_Aim of the task_
Leave out every picture, then output exactly the lines between the ones holding "What Blender Python" and "R = math.radians", inclusive, and nothing beyond them.

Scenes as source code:
-- START --
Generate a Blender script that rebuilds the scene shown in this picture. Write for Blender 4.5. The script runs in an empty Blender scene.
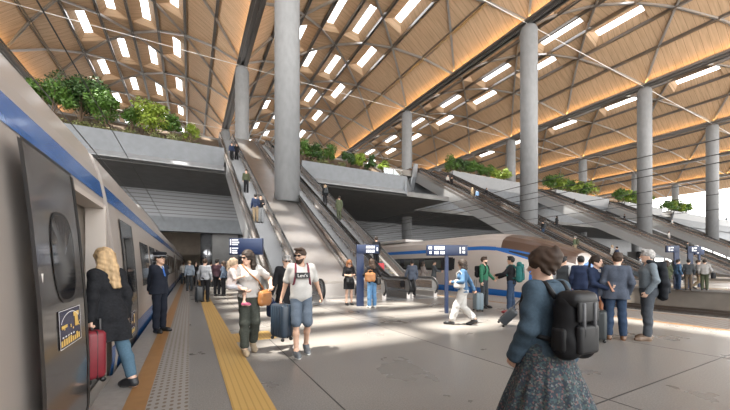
import bpy, bmesh, math, random
import numpy as np
from mathutils import Vector, Matrix
random.seed(7)
C = bpy.context.scene.collection
PI = math.pi
# ------------------------------------------------------------------ camera, sky, sun, exposure
cam = bpy.data.objects.new('camera', bpy.data.cameras.new('camera'))
C.objects.link(cam)
cam.location = (0, 0, 1.5)
cam.rotation_euler = (PI/2, 0, -math.atan(175/326))
cam.data.sensor_width = 36
cam.data.lens = 326/730*36
cam.data.shift_y = 60/730
cam.data.clip_end = 2000
cam.data.clip_start = 0.05
bpy.context.scene.camera = cam

world = bpy.data.worlds.new('sky')
bpy.context.scene.world = world
world.use_nodes = True
wn = world.node_tree.nodes; wl = world.node_tree.links
bg = wn['Background']
wtc = wn.new('ShaderNodeTexCoord'); wsep = wn.new('ShaderNodeSeparateXYZ'); wr = wn.new('ShaderNodeValToRGB')
wl.new(wtc.outputs['Generated'], wsep.inputs[0]); wl.new(wsep.outputs['Z'], wr.inputs['Fac'])
wr.color_ramp.elements[0].position = 0.0; wr.color_ramp.elements[0].color = (1.0, .96, .90, 1)
wr.color_ramp.elements[1].position = 0.9; wr.color_ramp.elements[1].color = (.80, .90, 1.0, 1)
wl.new(wr.outputs[0], bg.inputs['Color'])
bg.inputs['Strength'].default_value = 6.4

sun = bpy.data.objects.new('sun', bpy.data.lights.new('sun', 'SUN'))
C.objects.link(sun)
sun.data.energy = 26.0
sun.data.color = (1.0, .95, .86)
sun.data.angle = math.radians(1.1)
sun.rotation_euler = Vector((.33, .06, -1.0)).to_track_quat('-Z', 'Y').to_euler()

vs = bpy.context.scene.view_settings
bpy.context.scene.display_settings.display_device = 'sRGB'
vs.view_transform = 'Standard'; vs.look = 'None'; vs.gamma = 1.0; vs.use_curve_mapping = False
vs.exposure = -0.22
cy = bpy.context.scene.cycles
cy.use_denoising = True
cy.max_bounces = 8; cy.diffuse_bounces = 5; cy.glossy_bounces = 4; cy.transmission_bounces = 6; cy.transparent_max_bounces = 12
cy.sample_clamp_indirect = 8.0
cy.caustics_reflective = False; cy.caustics_refractive = False

# ------------------------------------------------------------------ materials
MATS = {}
def mat(name, col, rough=.6, metal=0., var=0., scale=3., stretch=(1,1,1), bump=0., spec=None, emit=0., coat=0.):
    if name in MATS: return MATS[name]
    m = bpy.data.materials.new(name); m.use_nodes = True
    nt = m.node_tree; b = nt.nodes['Principled BSDF']
    b.inputs['Base Color'].default_value = (*col, 1)
    b.inputs['Roughness'].default_value = rough
    b.inputs['Metallic'].default_value = metal
    if coat: b.inputs['Coat Weight'].default_value = coat; b.inputs['Coat Roughness'].default_value = .08
    if spec is not None: b.inputs['Specular IOR Level'].default_value = spec
    if emit:
        b.inputs['Emission Color'].default_value = (*col, 1); b.inputs['Emission Strength'].default_value = emit
    if var or bump:
        tc = nt.nodes.new('ShaderNodeTexCoord'); mp = nt.nodes.new('ShaderNodeMapping'); nz = nt.nodes.new('ShaderNodeTexNoise')
        mp.inputs['Scale'].default_value = stretch
        nz.inputs['Scale'].default_value = scale; nz.inputs['Detail'].default_value = 5
        nt.links.new(tc.outputs['Object'], mp.inputs[0]); nt.links.new(mp.outputs[0], nz.inputs[0])
        if var:
            r = nt.nodes.new('ShaderNodeValToRGB')
            r.color_ramp.elements[0].position = .3; r.color_ramp.elements[1].position = .7
            r.color_ramp.elements[0].color = (*[c*(1-var) for c in col], 1)
            r.color_ramp.elements[1].color = (*[min(1, c*(1+var)) for c in col], 1)
            nt.links.new(nz.outputs[0], r.inputs[0]); nt.links.new(r.outputs[0], b.inputs['Base Color'])
        if bump:
            bp = nt.nodes.new('ShaderNodeBump'); bp.inputs['Strength'].default_value = bump; bp.inputs['Distance'].default_value = .02
            nt.links.new(nz.outputs[0], bp.inputs['Height']); nt.links.new(bp.outputs[0], b.inputs['Normal'])
    MATS[name] = m
    return m
def glass(name, tint=(1,1,1), gloss=.08, rough=.02):
    if name in MATS: return MATS[name]
    m = bpy.data.materials.new(name); m.use_nodes = True; nt = m.node_tree
    for n in list(nt.nodes):
        if n.type != 'OUTPUT_MATERIAL': nt.nodes.remove(n)
    out = [n for n in nt.nodes][0]
    t = nt.nodes.new('ShaderNodeBsdfTransparent'); t.inputs[0].default_value = (*tint, 1)
    g = nt.nodes.new('ShaderNodeBsdfGlossy'); g.inputs['Roughness'].default_value = rough
    mx = nt.nodes.new('ShaderNodeMixShader'); mx.inputs[0].default_value = gloss
    nt.links.new(t.outputs[0], mx.inputs[1]); nt.links.new(g.outputs[0], mx.inputs[2]); nt.links.new(mx.outputs[0], out.inputs[0])
    MATS[name] = m
    return m

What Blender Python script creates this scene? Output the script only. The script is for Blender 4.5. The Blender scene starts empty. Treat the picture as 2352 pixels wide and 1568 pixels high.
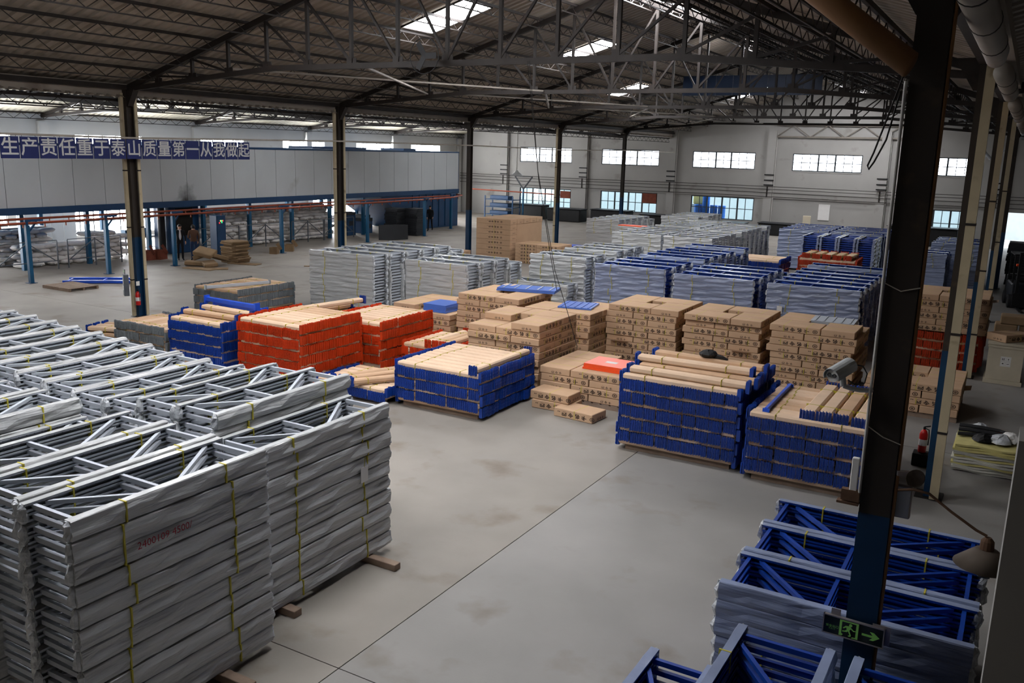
import bpy, math, random
from mathutils import Vector, Matrix
random.seed(11)
S = bpy.context.scene
COL = S.collection
R = math.radians

# ---------------------------------------------------------------- camera
def cam_axes(yaw, pitch, roll):
    cy, sy, cp, sp = math.cos(yaw), math.sin(yaw), math.cos(pitch), math.sin(pitch)
    fw = Vector((-sy * cp, cy * cp, -sp)); rt = Vector((cy, sy, 0)); up = rt.cross(fw)
    cr, sr = math.cos(roll), math.sin(roll)
    return cr * rt + sr * up, -sr * rt + cr * up, fw
_r, _u, _f = cam_axes(R(29.785), R(12.247), R(1.563))
cd = bpy.data.cameras.new('camera'); cam = bpy.data.objects.new('camera', cd); COL.objects.link(cam)
cam.matrix_world = Matrix(((_r.x, _u.x, -_f.x, 24.886), (_r.y, _u.y, -_f.y, 0.0), (_r.z, _u.z, -_f.z, 5.7), (0, 0, 0, 1)))
cd.sensor_width = 36; cd.lens = 36 * 2031.04 / 2352; cd.clip_start = 0.1; cd.clip_end = 500
S.camera = cam
# ---------------------------------------------------------------- world and exposure
w = bpy.data.worlds.new('world'); S.world = w; w.use_nodes = True
bg = w.node_tree.nodes['Background']; bg.inputs[0].default_value = (0.86, 0.93, 1.0, 1); bg.inputs[1].default_value = 7.0
S.view_settings.view_transform = 'Standard'; S.view_settings.look = 'None'
S.view_settings.gamma = 1.0; S.view_settings.use_curve_mapping = False; S.view_settings.exposure = -0.48
try:
    S.cycles.use_light_tree = False; S.cycles.max_bounces = 4; S.cycles.diffuse_bounces = 3; S.cycles.glossy_bounces = 1; S.cycles.transmission_bounces = 3
    S.cycles.sample_clamp_indirect = 4.0; S.cycles.use_denoising = True; S.cycles.use_adaptive_sampling = True; S.cycles.adaptive_threshold = .09; S.cycles.caustics_reflective = False; S.cycles.caustics_refractive = False
except Exception: pass
SKY_L, WIN_L = 62.0, 9.0          # radiance of the roof lights and of the frosted window panes

# ---------------------------------------------------------------- materials
def lin(c):
    return tuple((x / 255 / 12.92 if x / 255 <= .04045 else ((x / 255 + .055) / 1.055) ** 2.4) for x in c) + (1.0,)
MATS = {}
def mat(name, rgb, rough=.6, metal=0.0, var=.15, vs=3.0, bump=0.0, bs=20.0, spec=.3, stretch=None, dirt=None, coat=0.0, local=False, alpha=1.0, sheen_streak=False):
    m = bpy.data.materials.new(name); m.use_nodes = True; nt = m.node_tree; N = nt.nodes; L = nt.links
    p = N['Principled BSDF']; p.inputs['Roughness'].default_value = rough; p.inputs['Metallic'].default_value = metal
    p.inputs['Specular IOR Level'].default_value = spec
    if coat: p.inputs['Coat Weight'].default_value = coat; p.inputs['Coat Roughness'].default_value = .25
    c = lin(rgb)
    if local: co = N.new('ShaderNodeTexCoord').outputs['Object']
    else: co = N.new('ShaderNodeNewGeometry').outputs['Position']
    if stretch:
        mp = N.new('ShaderNodeMapping'); mp.inputs['Scale'].default_value = stretch; L.new(co, mp.inputs[0]); co2 = mp.outputs[0]
    else: co2 = co
    nz = N.new('ShaderNodeTexNoise'); nz.inputs['Scale'].default_value = vs; nz.inputs['Detail'].default_value = 5; L.new(co2 if sheen_streak else co, nz.inputs['Vector'])
    cr = N.new('ShaderNodeValToRGB'); L.new(nz.outputs['Fac'], cr.inputs[0])
    e = cr.color_ramp.elements; e[0].position = .3; e[1].position = .7
    e[0].color = tuple(x * (1 - var) for x in c[:3]) + (1,); e[1].color = tuple(min(1, x * (1 + var)) for x in c[:3]) + (1,)
    out = cr.outputs[0]
    if dirt:      # (rgb, noise scale, threshold)
        n2 = N.new('ShaderNodeTexNoise'); n2.inputs['Scale'].default_value = dirt[1]; n2.inputs['Detail'].default_value = 8; L.new(co, n2.inputs['Vector'])
        r2 = N.new('ShaderNodeValToRGB'); L.new(n2.outputs['Fac'], r2.inputs[0]); r2.color_ramp.elements[0].position = dirt[2]; r2.color_ramp.elements[1].position = min(1, dirt[2] + .18)
        mx = N.new('ShaderNodeMix'); mx.data_type = 'RGBA'; L.new(r2.outputs[0], mx.inputs[0]); L.new(out, mx.inputs[6]); mx.inputs[7].default_value = lin(dirt[0]); out = mx.outputs[2]
    L.new(out, p.inputs['Base Color'])
    if bump:
        n3 = N.new('ShaderNodeTexNoise'); n3.inputs['Scale'].default_value = bs; n3.inputs['Detail'].default_value = 4; L.new(co2, n3.inputs['Vector'])
        b = N.new('ShaderNodeBump'); b.inputs['Strength'].default_value = bump; b.inputs['Distance'].default_value = .03; L.new(n3.outputs['Fac'], b.inputs['Height']); L.new(b.outputs[0], p.inputs['Normal'])
    if alpha < 1: p.inputs['Alpha'].default_value = alpha
    MATS[name] = m; return m
def emis(name, rgb, s):
    m = bpy.data.materials.new(name); m.use_nodes = True; N = m.node_tree.nodes; N.clear()
    o = N.new('ShaderNodeOutputMaterial'); e = N.new('ShaderNodeEmission'); e.inputs[0].default_value = lin(rgb); e.inputs[1].default_value = s
    m.node_tree.links.new(e.outputs[0], o.inputs[0]); MATS[name] = m; return m
def glass(name, rgb, t):
    m = bpy.data.materials.new(name); m.use_nodes = True; N = m.node_tree.nodes; N.clear(); L = m.node_tree.links
    o = N.new('ShaderNodeOutputMaterial'); a = N.new('ShaderNodeBsdfTransparent'); a.inputs[0].default_value = lin(rgb); g = N.new('ShaderNodeBsdfGlossy'); g.inputs['Roughness'].default_value = .1
    x = N.new('ShaderNodeMixShader'); x.inputs[0].default_value = t; L.new(a.outputs[0], x.inputs[1]); L.new(g.outputs[0], x.inputs[2]); L.new(x.outputs[0], o.inputs[0]); MATS[name] = m; return m
mat('concrete', (140, 137, 133), .55, var=.11, vs=.6, bump=.05, bs=30, spec=.35, dirt=((118, 109, 98), .9, .58))
mat('concrete_warm', (142, 136, 128), .6, var=.13, vs=.6, bump=.05, bs=30, spec=.3, dirt=((116, 104, 90), .8, .57))
mat('joint', (72, 66, 60), .9)
mat('plaster', (160, 158, 154), .85, var=.06, vs=.5, bump=.06, bs=8, dirt=((118, 112, 104), .8, .64))
mat('plaster_white', (205, 205, 202), .85, var=.05, vs=.6, dirt=((150, 140, 128), 1.2, .66))
mat('roof_sheet', (150, 140, 128), .6, var=.10, vs=.8, dirt=((112, 98, 86), .9, .6))
mat('roof_sheet_pale', (166, 160, 144), .6, var=.08, vs=.8)
mat('steel_dark', (40, 35, 32), .6, var=.25, vs=3, dirt=((62, 46, 36), 2.5, .62))
mat('steel_pale', (124, 117, 108), .55, var=.2, vs=2)
mat('column_brown', (48, 42, 37), .65, var=.2, vs=2, dirt=((74, 60, 46), 3, .62))
mat('column_blue', (15, 50, 80), .45, var=.15, vs=2, dirt=((40, 52, 58), 3, .64))
mat('panel_navy', (16, 34, 58), .5, var=.15)
mat('pipe_cream', (186, 172, 142), .5, var=.12, vs=2, dirt=((104, 84, 58), 2.2, .6))
mat('pipe_white', (196, 194, 190), .45, var=.08, vs=2)
mat('tube_brown', (132, 96, 62), .6, var=.12)
mat('duct', (158, 150, 140), .45, var=.1, vs=1.5)
mat('kraft', (222, 193, 164), .8, var=.07, vs=2.5, bump=.05, bs=18, spec=.15)
mat('kraft_dark', (204, 170, 138), .8, var=.10, vs=2, bump=.06, bs=15, spec=.15)
mat('carton', (196, 163, 132), .8, var=.07, vs=1.3, bump=.04, bs=12, spec=.15)
mat('carton_old', (138, 114, 86), .85, var=.2, vs=2)
mat('ink', (46, 34, 28), .8, var=.2, vs=30)
mat('ink_red', (150, 40, 50), .8, var=.1)
mat('strap', (186, 174, 62), .5, var=.08)
mat('blue', (18, 62, 152), .38, var=.16, vs=2.5, spec=.5, coat=.2)
mat('blue_panel', (74, 114, 200), .28, var=.08, vs=2, spec=.6)
mat('blue_bright', (34, 84, 206), .35, var=.1, vs=2, spec=.5)
mat('orange', (198, 62, 22), .42, var=.16, vs=2.5, spec=.4)
mat('orange_bright', (244, 84, 34), .35, var=.05, vs=2, spec=.5)
mat('zinc', (142, 148, 152), .38, metal=.35, var=.14, vs=4)
mat('grey_paint', (178, 184, 192), .55, var=.06, vs=2, spec=.25)
mat('grey_dark', (92, 97, 104), .5, var=.1, vs=2)
mat('film_grey', (186, 188, 188), .24, var=.17, vs=2.0, sheen_streak=True, bump=.7, bs=2.6, spec=.7, stretch=(.7, .7, 8))  # sheen streaks of the film are painted into its colour
mat('film_blue', (138, 150, 180), .24, var=.22, vs=2.0, sheen_streak=True, bump=.7, bs=2.6, spec=.7, stretch=(.7, .7, 8))  # same painted sheen streaks on the blue film
mat('film_clear', (190, 194, 198), .2, var=.2, vs=14, bump=.9, bs=16, spec=.7)
mat('paper', (228, 226, 222), .8, var=.03)
mat('timber', (142, 122, 106), .85, var=.18, vs=5, bump=.1, bs=25, stretch=(1, 14, 14))
mat('timber_red', (120, 64, 48), .85, var=.15, vs=5)
mat('oven_white', (190, 194, 196), .45, var=.04, vs=.6, dirt=((150, 148, 140), .5, .66))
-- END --
_The response_
What Blender Python script creates this scene? Output the script only. The script is for Blender 4.5. The Blender scene starts empty. Treat the picture as 2352 pixels wide and 1568 pixels high.
import bpy, math, random
from mathutils import Vector, Matrix
random.seed(11)
S = bpy.context.scene
COL = S.collection
R = math.radians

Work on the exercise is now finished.